(3D scene scripts)
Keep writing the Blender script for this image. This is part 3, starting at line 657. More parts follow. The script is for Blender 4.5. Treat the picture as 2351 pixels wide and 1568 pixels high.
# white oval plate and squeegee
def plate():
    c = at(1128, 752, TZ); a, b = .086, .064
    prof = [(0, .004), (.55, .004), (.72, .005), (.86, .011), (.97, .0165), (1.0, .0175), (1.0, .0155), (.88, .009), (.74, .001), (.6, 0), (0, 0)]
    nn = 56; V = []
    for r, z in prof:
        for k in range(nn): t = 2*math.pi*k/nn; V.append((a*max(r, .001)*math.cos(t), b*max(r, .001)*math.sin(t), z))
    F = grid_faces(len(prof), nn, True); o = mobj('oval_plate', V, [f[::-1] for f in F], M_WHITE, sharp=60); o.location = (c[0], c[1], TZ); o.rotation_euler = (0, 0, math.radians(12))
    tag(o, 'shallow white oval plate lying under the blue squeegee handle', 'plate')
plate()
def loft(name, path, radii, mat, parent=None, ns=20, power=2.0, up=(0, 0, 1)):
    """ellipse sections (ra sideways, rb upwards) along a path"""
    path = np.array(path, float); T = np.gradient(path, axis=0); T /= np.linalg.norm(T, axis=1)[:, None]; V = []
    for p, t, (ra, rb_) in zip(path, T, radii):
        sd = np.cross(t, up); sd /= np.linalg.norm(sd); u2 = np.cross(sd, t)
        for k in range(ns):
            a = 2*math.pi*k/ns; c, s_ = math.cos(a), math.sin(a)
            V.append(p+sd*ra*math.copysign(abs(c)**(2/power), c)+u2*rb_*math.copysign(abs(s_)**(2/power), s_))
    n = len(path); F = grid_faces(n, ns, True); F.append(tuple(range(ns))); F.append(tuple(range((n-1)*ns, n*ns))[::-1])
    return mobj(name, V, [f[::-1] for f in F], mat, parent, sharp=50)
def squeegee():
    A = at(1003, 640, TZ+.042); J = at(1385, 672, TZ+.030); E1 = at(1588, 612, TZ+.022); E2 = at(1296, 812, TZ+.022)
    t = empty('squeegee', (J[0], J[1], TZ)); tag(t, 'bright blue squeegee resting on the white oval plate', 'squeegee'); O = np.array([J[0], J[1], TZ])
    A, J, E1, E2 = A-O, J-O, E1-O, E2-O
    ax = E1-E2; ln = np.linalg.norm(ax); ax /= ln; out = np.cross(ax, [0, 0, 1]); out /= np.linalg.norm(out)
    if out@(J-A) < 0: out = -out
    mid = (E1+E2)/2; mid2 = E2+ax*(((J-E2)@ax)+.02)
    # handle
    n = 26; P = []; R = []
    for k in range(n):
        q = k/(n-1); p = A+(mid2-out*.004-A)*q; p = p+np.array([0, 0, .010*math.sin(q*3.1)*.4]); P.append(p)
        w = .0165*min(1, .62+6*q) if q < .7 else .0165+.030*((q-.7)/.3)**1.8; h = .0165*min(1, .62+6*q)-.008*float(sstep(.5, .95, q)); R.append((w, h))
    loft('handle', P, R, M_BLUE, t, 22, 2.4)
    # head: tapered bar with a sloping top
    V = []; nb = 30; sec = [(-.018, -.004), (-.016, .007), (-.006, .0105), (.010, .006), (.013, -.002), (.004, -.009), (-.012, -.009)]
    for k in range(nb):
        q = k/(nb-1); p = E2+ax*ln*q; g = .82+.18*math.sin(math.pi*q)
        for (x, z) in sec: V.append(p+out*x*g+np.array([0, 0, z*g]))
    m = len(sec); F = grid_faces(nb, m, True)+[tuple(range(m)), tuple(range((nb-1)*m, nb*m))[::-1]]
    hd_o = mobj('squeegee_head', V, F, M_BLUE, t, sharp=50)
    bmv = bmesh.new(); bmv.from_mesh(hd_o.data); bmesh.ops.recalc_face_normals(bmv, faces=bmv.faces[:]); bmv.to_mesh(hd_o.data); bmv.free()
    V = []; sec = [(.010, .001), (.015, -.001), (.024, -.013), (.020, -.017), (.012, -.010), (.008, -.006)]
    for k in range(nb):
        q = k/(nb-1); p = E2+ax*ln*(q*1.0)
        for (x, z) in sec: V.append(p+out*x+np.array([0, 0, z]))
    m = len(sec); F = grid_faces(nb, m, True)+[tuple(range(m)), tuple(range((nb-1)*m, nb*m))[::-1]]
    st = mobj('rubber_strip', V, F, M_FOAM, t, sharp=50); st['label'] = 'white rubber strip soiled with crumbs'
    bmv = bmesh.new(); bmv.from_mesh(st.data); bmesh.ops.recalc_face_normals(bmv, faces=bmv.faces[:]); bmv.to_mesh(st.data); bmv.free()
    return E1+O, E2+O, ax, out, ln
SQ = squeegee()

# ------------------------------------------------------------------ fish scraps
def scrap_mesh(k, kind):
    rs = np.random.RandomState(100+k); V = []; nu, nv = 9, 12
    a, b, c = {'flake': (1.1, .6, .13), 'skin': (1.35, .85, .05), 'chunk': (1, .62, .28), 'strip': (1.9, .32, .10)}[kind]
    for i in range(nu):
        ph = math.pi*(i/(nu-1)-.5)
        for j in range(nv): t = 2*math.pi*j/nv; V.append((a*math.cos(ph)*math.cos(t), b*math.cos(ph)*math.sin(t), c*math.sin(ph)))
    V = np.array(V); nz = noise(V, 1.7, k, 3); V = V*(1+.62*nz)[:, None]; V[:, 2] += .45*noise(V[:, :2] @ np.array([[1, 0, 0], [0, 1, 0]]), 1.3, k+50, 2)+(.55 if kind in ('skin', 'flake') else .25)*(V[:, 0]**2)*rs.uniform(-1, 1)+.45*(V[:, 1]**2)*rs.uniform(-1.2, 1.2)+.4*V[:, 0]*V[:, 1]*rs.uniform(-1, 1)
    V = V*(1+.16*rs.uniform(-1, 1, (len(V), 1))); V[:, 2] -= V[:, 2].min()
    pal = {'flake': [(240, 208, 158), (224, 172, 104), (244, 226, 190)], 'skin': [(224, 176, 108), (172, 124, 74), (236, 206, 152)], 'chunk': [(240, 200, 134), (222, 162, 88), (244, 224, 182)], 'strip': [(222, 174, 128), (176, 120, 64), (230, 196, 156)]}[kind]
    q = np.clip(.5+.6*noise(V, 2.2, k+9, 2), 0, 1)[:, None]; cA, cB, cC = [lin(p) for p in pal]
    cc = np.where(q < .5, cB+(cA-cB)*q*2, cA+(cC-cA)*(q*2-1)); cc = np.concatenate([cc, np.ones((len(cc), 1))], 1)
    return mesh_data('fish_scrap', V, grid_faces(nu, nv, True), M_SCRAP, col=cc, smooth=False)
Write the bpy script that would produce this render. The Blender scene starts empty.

• **WRITTEN EXERCISE**:
Output each record exactly, leaving nothing out.

• **EXPECTED OUTPUT**:
Keep writing the Blender script for this image. This is part 3, starting at line 657. More parts follow. The script is for Blender 4.5. Treat the picture as 2351 pixels wide and 1568 pixels high.
# white oval plate and squeegee
def plate():
    c = at(1128, 752, TZ); a, b = .086, .064
    prof = [(0, .004), (.55, .004), (.72, .005), (.86, .011), (.97, .0165), (1.0, .0175), (1.0, .0155), (.88, .009), (.74, .001), (.6, 0), (0, 0)]
    nn = 56; V = []
    for r, z in prof:
        for k in range(nn): t = 2*math.pi*k/nn; V.append((a*max(r, .001)*math.cos(t), b*max(r, .001)*math.sin(t), z))
    F = grid_faces(len(prof), nn, True); o = mobj('oval_plate', V, [f[::-1] for f in F], M_WHITE, sharp=60); o.location = (c[0], c[1], TZ); o.rotation_euler = (0, 0, math.radians(12))
    tag(o, 'shallow white oval plate lying under the blue squeegee handle', 'plate')
plate()
def loft(name, path, radii, mat, parent=None, ns=20, power=2.0, up=(0, 0, 1)):
    """ellipse sections (ra sideways, rb upwards) along a path"""
    path = np.array(path, float); T = np.gradient(path, axis=0); T /= np.linalg.norm(T, axis=1)[:, None]; V = []
    for p, t, (ra, rb_) in zip(path, T, radii):
        sd = np.cross(t, up); sd /= np.linalg.norm(sd); u2 = np.cross(sd, t)
        for k in range(ns):
            a = 2*math.pi*k/ns; c, s_ = math.cos(a), math.sin(a)
            V.append(p+sd*ra*math.copysign(abs(c)**(2/power), c)+u2*rb_*math.copysign(abs(s_)**(2/power), s_))
    n = len(path); F = grid_faces(n, ns, True); F.append(tuple(range(ns))); F.append(tuple(range((n-1)*ns, n*ns))[::-1])
    return mobj(name, V, [f[::-1] for f in F], mat, parent, sharp=50)
def squeegee():
    A = at(1003, 640, TZ+.042); J = at(1385, 672, TZ+.030); E1 = at(1588, 612, TZ+.022); E2 = at(1296, 812, TZ+.022)
    t = empty('squeegee', (J[0], J[1], TZ)); tag(t, 'bright blue squeegee resting on the white oval plate', 'squeegee'); O = np.array([J[0], J[1], TZ])
    A, J, E1, E2 = A-O, J-O, E1-O, E2-O
    ax = E1-E2; ln = np.linalg.norm(ax); ax /= ln; out = np.cross(ax, [0, 0, 1]); out /= np.linalg.norm(out)
    if out@(J-A) < 0: out = -out
    mid = (E1+E2)/2; mid2 = E2+ax*(((J-E2)@ax)+.02)
    # handle
    n = 26; P = []; R = []
    for k in range(n):
        q = k/(n-1); p = A+(mid2-out*.004-A)*q; p = p+np.array([0, 0, .010*math.sin(q*3.1)*.4]); P.append(p)
        w = .0165*min(1, .62+6*q) if q < .7 else .0165+.030*((q-.7)/.3)**1.8; h = .0165*min(1, .62+6*q)-.008*float(sstep(.5, .95, q)); R.append((w, h))
    loft('handle', P, R, M_BLUE, t, 22, 2.4)
    # head: tapered bar with a sloping top
    V = []; nb = 30; sec = [(-.018, -.004), (-.016, .007), (-.006, .0105), (.010, .006), (.013, -.002), (.004, -.009), (-.012, -.009)]
    for k in range(nb):
        q = k/(nb-1); p = E2+ax*ln*q; g = .82+.18*math.sin(math.pi*q)
        for (x, z) in sec: V.append(p+out*x*g+np.array([0, 0, z*g]))
    m = len(sec); F = grid_faces(nb, m, True)+[tuple(range(m)), tuple(range((nb-1)*m, nb*m))[::-1]]
    hd_o = mobj('squeegee_head', V, F, M_BLUE, t, sharp=50)
    bmv = bmesh.new(); bmv.from_mesh(hd_o.data); bmesh.ops.recalc_face_normals(bmv, faces=bmv.faces[:]); bmv.to_mesh(hd_o.data); bmv.free()
    V = []; sec = [(.010, .001), (.015, -.001), (.024, -.013), (.020, -.017), (.012, -.010), (.008, -.006)]
    for k in range(nb):
        q = k/(nb-1); p = E2+ax*ln*(q*1.0)
        for (x, z) in sec: V.append(p+out*x+np.array([0, 0, z]))
    m = len(sec); F = grid_faces(nb, m, True)+[tuple(range(m)), tuple(range((nb-1)*m, nb*m))[::-1]]
    st = mobj('rubber_strip', V, F, M_FOAM, t, sharp=50); st['label'] = 'white rubber strip soiled with crumbs'
    bmv = bmesh.new(); bmv.from_mesh(st.data); bmesh.ops.recalc_face_normals(bmv, faces=bmv.faces[:]); bmv.to_mesh(st.data); bmv.free()
    return E1+O, E2+O, ax, out, ln
SQ = squeegee()

# ------------------------------------------------------------------ fish scraps
def scrap_mesh(k, kind):
    rs = np.random.RandomState(100+k); V = []; nu, nv = 9, 12
    a, b, c = {'flake': (1.1, .6, .13), 'skin': (1.35, .85, .05), 'chunk': (1, .62, .28), 'strip': (1.9, .32, .10)}[kind]
    for i in range(nu):
        ph = math.pi*(i/(nu-1)-.5)
        for j in range(nv): t = 2*math.pi*j/nv; V.append((a*math.cos(ph)*math.cos(t), b*math.cos(ph)*math.sin(t), c*math.sin(ph)))
    V = np.array(V); nz = noise(V, 1.7, k, 3); V = V*(1+.62*nz)[:, None]; V[:, 2] += .45*noise(V[:, :2] @ np.array([[1, 0, 0], [0, 1, 0]]), 1.3, k+50, 2)+(.55 if kind in ('skin', 'flake') else .25)*(V[:, 0]**2)*rs.uniform(-1, 1)+.45*(V[:, 1]**2)*rs.uniform(-1.2, 1.2)+.4*V[:, 0]*V[:, 1]*rs.uniform(-1, 1)
    V = V*(1+.16*rs.uniform(-1, 1, (len(V), 1))); V[:, 2] -= V[:, 2].min()
    pal = {'flake': [(240, 208, 158), (224, 172, 104), (244, 226, 190)], 'skin': [(224, 176, 108), (172, 124, 74), (236, 206, 152)], 'chunk': [(240, 200, 134), (222, 162, 88), (244, 224, 182)], 'strip': [(222, 174, 128), (176, 120, 64), (230, 196, 156)]}[kind]
    q = np.clip(.5+.6*noise(V, 2.2, k+9, 2), 0, 1)[:, None]; cA, cB, cC = [lin(p) for p in pal]
    cc = np.where(q < .5, cB+(cA-cB)*q*2, cA+(cC-cA)*(q*2-1)); cc = np.concatenate([cc, np.ones((len(cc), 1))], 1)
    return mesh_data('fish_scrap', V, grid_faces(nu, nv, True), M_SCRAP, col=cc, smooth=False)
Write the bpy script that would produce this render. The Blender scene starts empty.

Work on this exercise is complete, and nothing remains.